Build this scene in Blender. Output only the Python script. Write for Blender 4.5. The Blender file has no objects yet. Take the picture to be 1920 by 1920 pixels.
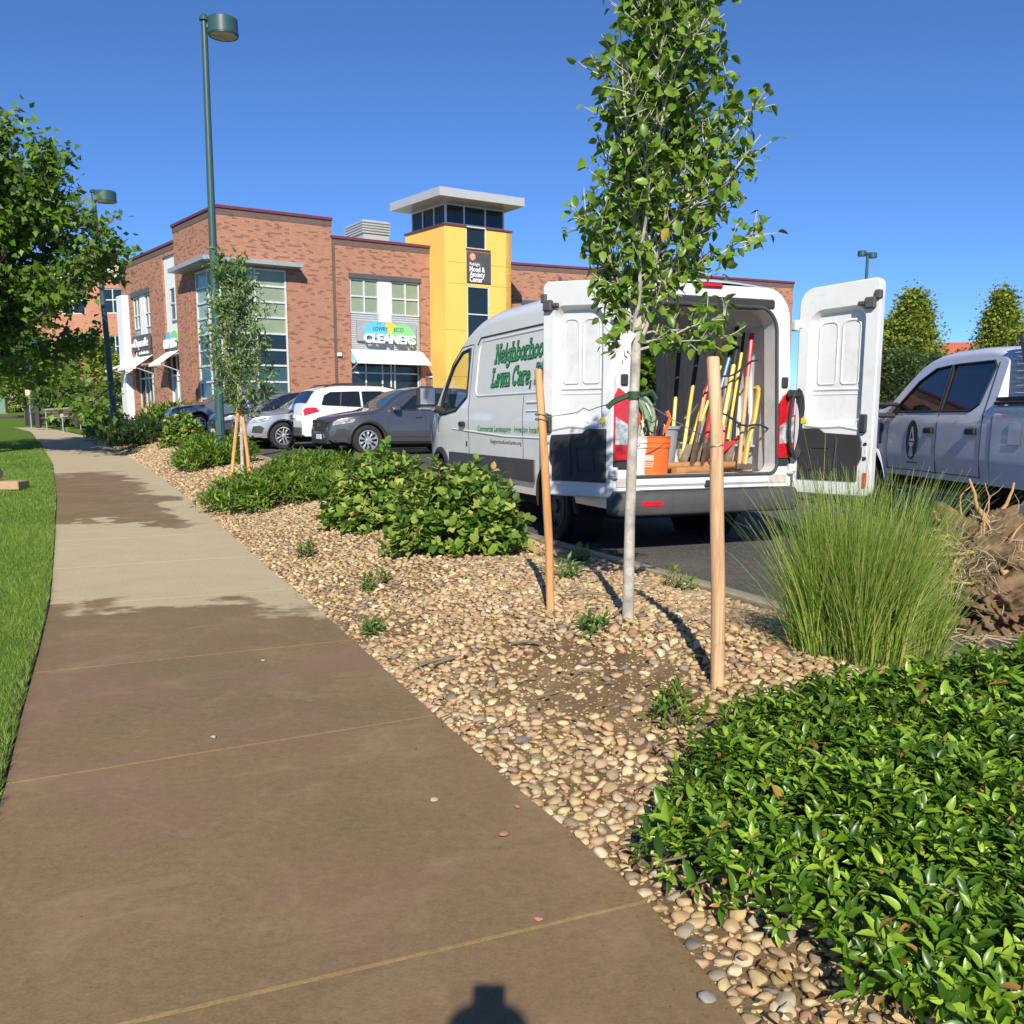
import bpy, bmesh, math, random
import numpy as np
from mathutils import Vector, Matrix, Euler
R = math.radians
rng = np.random.RandomState(7)
random.seed(7)
SC = bpy.context.scene
COL = SC.collection

# ------------------------------------------------------------------ camera, sky, sun, exposure
ZC = 1.3
cam_d = bpy.data.cameras.new('camera')
cam_d.sensor_width = 36.0
cam_d.sensor_fit = 'HORIZONTAL'
cam_d.lens = 1775.0 / 1920.0 * 36.0
cam_d.shift_y = 102.0 / 1920.0
cam_d.clip_start = 0.02
cam_d.clip_end = 3000.0
cam = bpy.data.objects.new('camera', cam_d)
COL.objects.link(cam)
cam.location = (0, 0, ZC)
cam.rotation_euler = (R(90 - 8.87), 0, 0)
SC.camera = cam

SUN_EL = 32.8
world = bpy.data.worlds.new('World')
SC.world = world
world.use_nodes = True
wn = world.node_tree
wn.nodes.clear()
sky = wn.nodes.new('ShaderNodeTexSky')
sky.sky_type = 'NISHITA'
sky.sun_disc = False
sky.sun_elevation = R(SUN_EL)
sky.sun_rotation = R(180.5)
sky.altitude = 4000
sky.air_density = 1.0
sky.dust_density = 0.0
sky.ozone_density = 10.0
bg = wn.nodes.new('ShaderNodeBackground')
bg.inputs['Strength'].default_value = 0.125
wo = wn.nodes.new('ShaderNodeOutputWorld')
wn.links.new(sky.outputs[0], bg.inputs[0])
wn.links.new(bg.outputs[0], wo.inputs[0])

sun_d = bpy.data.lights.new('sun', 'SUN')
sun_d.energy = 5.0
sun_d.angle = R(0.5)
sun_d.color = (1.0, 0.92, 0.78)
sun = bpy.data.objects.new('sun', sun_d)
COL.objects.link(sun)
sun.rotation_euler = (R(90 - SUN_EL), 0, R(0.5))
sun.location = (0, -20, 30)

SC.view_settings.view_transform = 'Standard'
SC.view_settings.look = 'None'
SC.view_settings.gamma = 1.0
SC.view_settings.use_curve_mapping = False
SC.view_settings.exposure = 0.34
SC.cycles.max_bounces = 8
SC.cycles.transparent_max_bounces = 12

# ------------------------------------------------------------------ helpers
def tag(o, label=None, cat=None, group=None, kind=None):
    if label: o['label'] = label
    if cat: o['category'] = cat
    if group: o['group'] = group
    if kind: o['kind'] = kind
    return o

def thing(name, label, cat, loc=(0, 0, 0), rotz=0.0, group=None):
    o = bpy.data.objects.new(name, None)
    o.empty_display_size = 0.2
    COL.objects.link(o)
    o.location = loc
    o.rotation_euler = (0, 0, rotz)
    return tag(o, label, cat, group)

def copy_tree(o, parent=None):
    c = o.copy()
    COL.objects.link(c)
    if parent is not None:
        c.parent = parent
    for ch in list(o.children):
        copy_tree(ch, c)
    return c

def link_mesh(name, me, parent=None):
    o = bpy.data.objects.new(name, me)
    COL.objects.link(o)
    if parent is not None:
        o.parent = parent
    return o

def finish_mesh(me, mats, smooth):
    for m in (mats if isinstance(mats, (list, tuple)) else [mats]):
        me.materials.append(m)
    if smooth is None and len(me.polygons):
        me.polygons.foreach_set('use_smooth', np.zeros(len(me.polygons), dtype=bool))
    if smooth is not None and len(me.polygons):
        me.polygons.foreach_set('use_smooth', np.ones(len(me.polygons), dtype=bool))
        if smooth < 179:
            me.set_sharp_from_angle(angle=R(smooth))
    me.update()

def np_mesh(name, V, F, mat, parent=None, smooth=None, link=True, mi=None):
    """V (n,3), F (m,k) arrays of one polygon size"""
    me = bpy.data.meshes.new(name)
    V = np.asarray(V, dtype=np.float32)
    F = np.asarray(F, dtype=np.int32)
    me.vertices.add(len(V))
    me.vertices.foreach_set('co', V.ravel())
    k = F.shape[1]
    me.loops.add(F.size)
    me.loops.foreach_set('vertex_index', F.ravel())
    me.polygons.add(len(F))
    me.polygons.foreach_set('loop_start', np.arange(0, F.size, k, dtype=np.int32))
    me.polygons.foreach_set('loop_total', np.full(len(F), k, dtype=np.int32))
    if mi is not None:
        me.polygons.foreach_set('material_index', np.asarray(mi, dtype=np.int32))
    me.update(calc_edges=True)
    me.validate()
    finish_mesh(me, mat, smooth)
    return link_mesh(name, me, parent) if link else me

class MB:
    """collects simple solids and links them as ONE mesh object"""
    def __init__(s):
        s.v = []; s.f = []; s.m = []
    def add(s, vs, fs, m=0):
        n = len(s.v)
        s.v += [tuple(p) for p in vs]
        s.f += [tuple(i + n for i in f) for f in fs]
        s.m += [m] * len(fs)
        return s
    def box(s, x0, x1, y0, y1, z0, z1, m=0, M=None, c=0.0):
        x0, x1 = min(x0, x1), max(x0, x1); y0, y1 = min(y0, y1), max(y0, y1); z0, z1 = min(z0, z1), max(z0, z1)
        if c <= 0:
            vs = [(x, y, z) for x in (x0, x1) for y in (y0, y1) for z in (z0, z1)]
            fs = [(0, 1, 3, 2), (4, 6, 7, 5), (0, 4, 5, 1), (2, 3, 7, 6), (0, 2, 6, 4), (1, 5, 7, 3)]
        else:
            c = min(c, (x1 - x0) * .45, (y1 - y0) * .45, (z1 - z0) * .45)
            vs = []; idx = {}
            for a, x in enumerate((x0, x1)):
                for b, y in enumerate((y0, y1)):
                    for d, z in enumerate((z0, z1)):
                        sx, sy, sz = (c if a == 0 else -c), (c if b == 0 else -c), (c if d == 0 else -c)
                        idx[(a, b, d)] = len(vs)
                        vs += [(x, y + sy, z + sz), (x + sx, y, z + sz), (x + sx, y + sy, z)]
            I = lambda a, b, d, k: idx[(a, b, d)] + k
            fs = []
            for a in (0, 1):
                q = (I(a,0,0,0), I(a,0,1,0), I(a,1,1,0), I(a,1,0,0)); fs.append(q if a == 0 else q[::-1])
                q = (I(0,a,0,1), I(1,a,0,1), I(1,a,1,1), I(0,a,1,1)); fs.append(q if a == 0 else q[::-1])
                q = (I(0,0,a,2), I(0,1,a,2), I(1,1,a,2), I(1,0,a,2)); fs.append(q if a == 0 else q[::-1])
            for p in (0, 1):
                for q in (0, 1):
                    f = (I(p,q,0,0), I(p,q,0,1), I(p,q,1,1), I(p,q,1,0)); fs.append(f if (p + q) % 2 else f[::-1])
                    f = (I(p,0,q,0), I(p,0,q,2), I(p,1,q,2), I(p,1,q,0)); fs.append(f if (p + q) % 2 == 0 else f[::-1])
                    f = (I(0,p,q,1), I(0,p,q,2), I(1,p,q,2), I(1,p,q,1)); fs.append(f if (p + q) % 2 else f[::-1])
            for a in (0, 1):
                for b in (0, 1):
                    for d in (0, 1):
                        f = (I(a,b,d,0), I(a,b,d,1), I(a,b,d,2)); fs.append(f if (a + b + d) % 2 == 0 else f[::-1])
        if M is not None:
            vs = [tuple(M @ Vector(p)) for p in vs]
        return s.add(vs, fs, m)
    def tube(s, pts, rad, n=8, m=0, cap=True, sq=None):
        pts = [Vector(p) for p in pts]
        if not isinstance(rad, (list, tuple, np.ndarray)): rad = [rad] * len(pts)
        vs = []; fs = []
        t0 = (pts[1] - pts[0]).normalized()
        ref = Vector((0, 0, 1)) if abs(t0.z) < .9 else Vector((1, 0, 0))
        u = t0.cross(ref).normalized()
        for i, p in enumerate(pts):
            t = (pts[min(i + 1, len(pts) - 1)] - pts[max(i - 1, 0)])
            t = t.normalized() if t.length > 1e-9 else t0
            u = (u - t * u.dot(t))
            u = u.normalized() if u.length > 1e-6 else t.orthogonal().normalized()
            w = t.cross(u)
            for k in range(n):
                a = 2 * math.pi * (k + (.5 if n == 4 else 0)) / n
                q = p + (u * math.cos(a) + w * math.sin(a) * (sq or 1)) * rad[i]
                vs.append(tuple(q))
        for i in range(len(pts) - 1):
            for k in range(n):
                k2 = (k + 1) % n
                fs.append((i * n + k, i * n + k2, (i + 1) * n + k2, (i + 1) * n + k))
        if cap:
            fs.append(tuple(range(n))[::-1]); fs.append(tuple(range((len(pts) - 1) * n, len(pts) * n)))
        return s.add(vs, fs, m)
    def lathe(s, prof, n=24, m=0, M=None, cap=False):
        """prof: list of (r, z) around z"""
        vs = []; fs = []
        for (r, z) in prof:
            for k in range(n):
                a = 2 * math.pi * k / n
                vs.append((r * math.cos(a), r * math.sin(a), z))
        for i in range(len(prof) - 1):
            for k in range(n):
                k2 = (k + 1) % n
                fs.append((i * n + k, i * n + k2, (i + 1) * n + k2, (i + 1) * n + k))
        if cap:
            fs.append(tuple(range(n))[::-1]); fs.append(tuple(range((len(prof) - 1) * n, len(prof) * n)))
        if M is not None: vs = [tuple(M @ Vector(p)) for p in vs]
        return s.add(vs, fs, m)
    def prism(s, poly, d0, d1, m=0, M=None, bev=0.0):
        """poly in (a,b) extruded along the third axis d0->d1 : local (a, d, b)"""
        n = len(poly)
        if bev > 0:
            cx = sum(p[0] for p in poly) / n; cy = sum(p[1] for p in poly) / n
            mx = max(max(abs(p[0] - cx), abs(p[1] - cy)) for p in poly)
            k = 1 - bev / mx
            inner = [(cx + (a - cx) * k, cy + (b - cy) * k) for a, b in poly]
            sgn = 1 if d1 > d0 else -1
            loops = [(poly, d0), (poly, d1 - sgn * bev), (inner, d1)]
        else:
            loops = [(poly, d0), (poly, d1)]
        vs = [(a, d, b) for lp, d in loops for (a, b) in lp]
        fs = []
        for l in range(len(loops) - 1):
            for i in range(n):
                j = (i + 1) % n
                fs.append((l * n + i, l * n + j, (l + 1) * n + j, (l + 1) * n + i))
        fs.append(tuple(range(n))[::-1]); fs.append(tuple(range((len(loops) - 1) * n, len(loops) * n)))
        if M is not None: vs = [tuple(M @ Vector(p)) for p in vs]
        return s.add(vs, fs, m)
    def loops(s, lps, m=0, closed=True, cap0=False, cap1=False):
        n = len(lps[0]); vs = [p for lp in lps for p in lp]; fs = []
        for l in range(len(lps) - 1):
            for i in range(n if closed else n - 1):
                j = (i + 1) % n
                fs.append((l * n + i, l * n + j, (l + 1) * n + j, (l + 1) * n + i))
        if cap0: fs.append(tuple(range(n))[::-1])
        if cap1: fs.append(tuple(range((len(lps) - 1) * n, len(lps) * n)))
        return s.add(vs, fs, m)
    def build(s, name, mats, parent=None, smooth=35, fix=True, link=True):
        me = bpy.data.meshes.new(name)
        me.from_pydata(s.v, [], s.f)
        me.polygons.foreach_set('material_index', np.array(s.m, dtype=np.int32))
        if fix:
            bm = bmesh.new(); bm.from_mesh(me)
            bmesh.ops.recalc_face_normals(bm, faces=bm.faces)
            bm.to_mesh(me); bm.free()
        finish_mesh(me, mats, smooth)
        return link_mesh(name, me, parent) if link else me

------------

▶ [Work to complete] Go from the first line of the listing to the line holding "COL = SC.collection" and, please, transcribe those lines exactly, both included, with no pictures.

▶ [Output]
Build this scene in Blender. Output only the Python script. Write for Blender 4.5. The Blender file has no objects yet. Take the picture to be 1920 by 1920 pixels.
import bpy, bmesh, math, random
import numpy as np
from mathutils import Vector, Matrix, Euler
R = math.radians
rng = np.random.RandomState(7)
random.seed(7)
SC = bpy.context.scene
COL = SC.collection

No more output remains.